DIRECTIONS: Scan the data below and pick out the lines containing the word "from".

══ GIVEN INFORMATION

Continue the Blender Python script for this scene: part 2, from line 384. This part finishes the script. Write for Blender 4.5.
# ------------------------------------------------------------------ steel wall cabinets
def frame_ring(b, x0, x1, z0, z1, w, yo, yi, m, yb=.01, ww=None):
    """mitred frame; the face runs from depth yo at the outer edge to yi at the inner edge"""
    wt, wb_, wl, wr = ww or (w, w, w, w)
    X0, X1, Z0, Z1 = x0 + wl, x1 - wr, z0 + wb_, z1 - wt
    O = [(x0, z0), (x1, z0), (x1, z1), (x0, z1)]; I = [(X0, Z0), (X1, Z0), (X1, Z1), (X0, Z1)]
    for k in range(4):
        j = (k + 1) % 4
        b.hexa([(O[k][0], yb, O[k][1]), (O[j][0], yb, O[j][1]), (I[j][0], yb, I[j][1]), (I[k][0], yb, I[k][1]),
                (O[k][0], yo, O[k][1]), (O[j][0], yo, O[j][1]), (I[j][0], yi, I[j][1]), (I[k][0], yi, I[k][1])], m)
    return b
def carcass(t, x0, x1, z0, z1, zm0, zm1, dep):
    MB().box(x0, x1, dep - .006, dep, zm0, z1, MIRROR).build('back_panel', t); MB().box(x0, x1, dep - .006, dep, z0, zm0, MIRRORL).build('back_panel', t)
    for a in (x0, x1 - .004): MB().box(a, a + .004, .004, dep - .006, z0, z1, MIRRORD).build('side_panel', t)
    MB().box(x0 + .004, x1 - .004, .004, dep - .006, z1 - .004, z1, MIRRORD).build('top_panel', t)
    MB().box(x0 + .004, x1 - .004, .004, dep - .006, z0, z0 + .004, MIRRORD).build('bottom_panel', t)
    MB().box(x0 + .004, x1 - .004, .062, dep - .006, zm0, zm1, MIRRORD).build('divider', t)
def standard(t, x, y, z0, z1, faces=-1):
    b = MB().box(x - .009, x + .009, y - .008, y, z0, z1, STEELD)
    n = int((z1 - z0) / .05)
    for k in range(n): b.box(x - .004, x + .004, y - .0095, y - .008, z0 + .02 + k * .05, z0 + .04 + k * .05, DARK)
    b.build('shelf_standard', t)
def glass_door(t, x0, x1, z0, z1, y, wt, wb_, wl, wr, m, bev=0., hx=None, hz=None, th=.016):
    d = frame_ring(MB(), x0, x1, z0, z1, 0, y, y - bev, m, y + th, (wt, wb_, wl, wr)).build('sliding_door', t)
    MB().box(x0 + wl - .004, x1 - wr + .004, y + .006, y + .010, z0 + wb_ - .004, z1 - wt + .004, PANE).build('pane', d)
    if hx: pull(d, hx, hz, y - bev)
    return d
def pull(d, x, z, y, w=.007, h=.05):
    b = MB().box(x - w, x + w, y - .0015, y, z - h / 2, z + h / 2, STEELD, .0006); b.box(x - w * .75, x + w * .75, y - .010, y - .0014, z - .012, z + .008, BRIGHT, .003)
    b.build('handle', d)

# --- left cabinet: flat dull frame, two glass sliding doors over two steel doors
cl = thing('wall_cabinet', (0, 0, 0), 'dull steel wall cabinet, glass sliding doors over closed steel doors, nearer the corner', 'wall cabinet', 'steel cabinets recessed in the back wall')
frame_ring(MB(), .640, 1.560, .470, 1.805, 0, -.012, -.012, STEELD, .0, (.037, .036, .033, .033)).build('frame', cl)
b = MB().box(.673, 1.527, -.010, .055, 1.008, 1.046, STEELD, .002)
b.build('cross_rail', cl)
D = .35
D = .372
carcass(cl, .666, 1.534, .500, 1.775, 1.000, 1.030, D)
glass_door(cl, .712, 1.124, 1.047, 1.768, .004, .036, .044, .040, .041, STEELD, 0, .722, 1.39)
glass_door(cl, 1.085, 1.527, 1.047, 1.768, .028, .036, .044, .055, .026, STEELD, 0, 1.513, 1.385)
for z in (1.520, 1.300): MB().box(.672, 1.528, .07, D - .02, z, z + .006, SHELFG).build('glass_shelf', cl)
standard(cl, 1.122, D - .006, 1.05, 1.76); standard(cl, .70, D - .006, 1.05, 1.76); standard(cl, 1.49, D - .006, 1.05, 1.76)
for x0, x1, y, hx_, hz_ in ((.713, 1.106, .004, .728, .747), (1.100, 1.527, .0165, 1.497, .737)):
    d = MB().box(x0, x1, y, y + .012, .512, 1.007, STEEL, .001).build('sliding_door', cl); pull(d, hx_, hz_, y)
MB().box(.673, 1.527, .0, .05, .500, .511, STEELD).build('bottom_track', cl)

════

WRITTEN REPLY:
Continue the Blender Python script for this scene: part 2, from line 384. This part finishes the script. Write for Blender 4.5.
    """mitred frame; the face runs from depth yo at the outer edge to yi at the inner edge"""